Texas Attorney General Ken Paxton on Monday promised that “the fight is not over” after the Supreme Court granted an emergency appeal by the Biden administration to allow Border Patrol agents to resume cutting razor wire set up by Texas at the southern border.
“The Supreme Court’s temporary order allows Biden to continue his illegal effort to aid the foreign invasion of America,” Paxton said in a statement to Fox News Digital.
“The destruction of Texas’s border barriers will not help enforce the law or keep American citizens safe,” he said. “This fight is not over, and I look forward to defending our state’s sovereignty.”

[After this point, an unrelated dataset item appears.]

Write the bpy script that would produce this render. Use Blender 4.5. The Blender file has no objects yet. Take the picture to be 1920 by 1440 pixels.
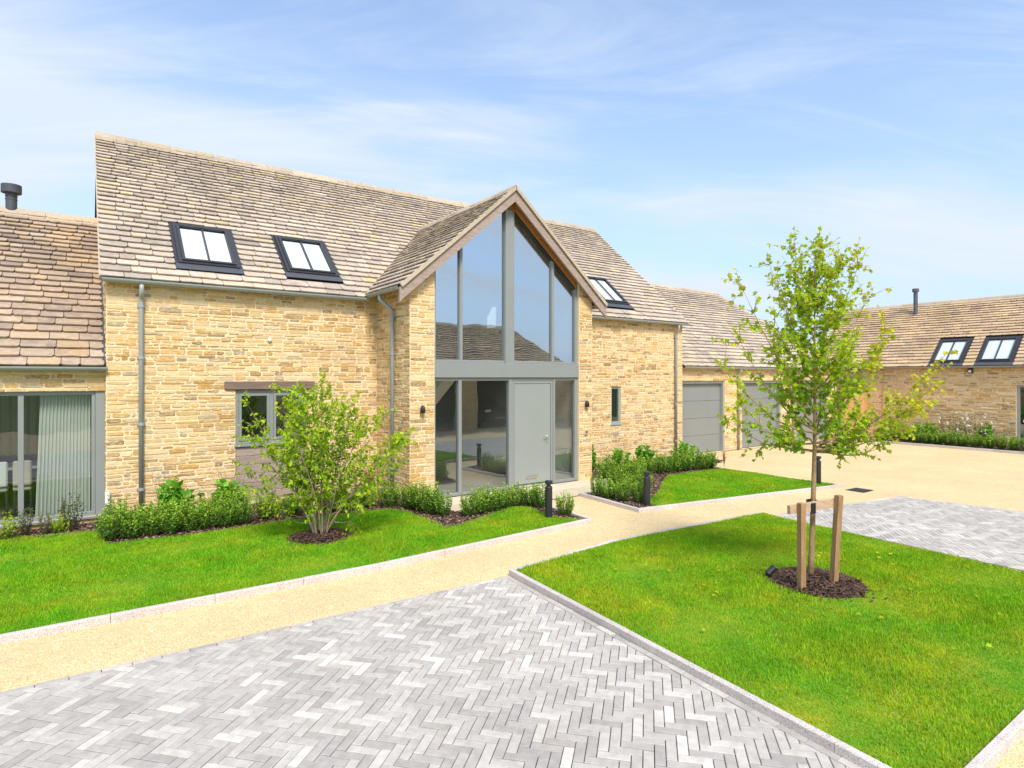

The court ruled in a 5-4 decision to allow the federal government to resume the removal of the fence installed by Texas along the southern border near Eagle Pass while litigation continues.
Chief Justice John Roberts and Justice Amy Coney Barrett joined the three liberal justices in a 5-4 vote to allow the practice to resume. Justices Clarence Thomas, Samuel Alito, Neil Gorsuch, and Brett Kavanaugh would have denied the application to vacate injunction, the court said.
Paxton had sued the administration in October over its damaging of the wire, accusing the administration of disrupting state efforts to secure the border and damaging the ability to deter illegal entry.
The Biden administration has argued that once migrants are on U.S. soil, Border Patrol agents must apprehend them, and has claimed the wire “inhibits Border Patrol’s ability to patrol the border.” The administration has also argued that federal immigration law supersedes Texas’ own efforts to control the border.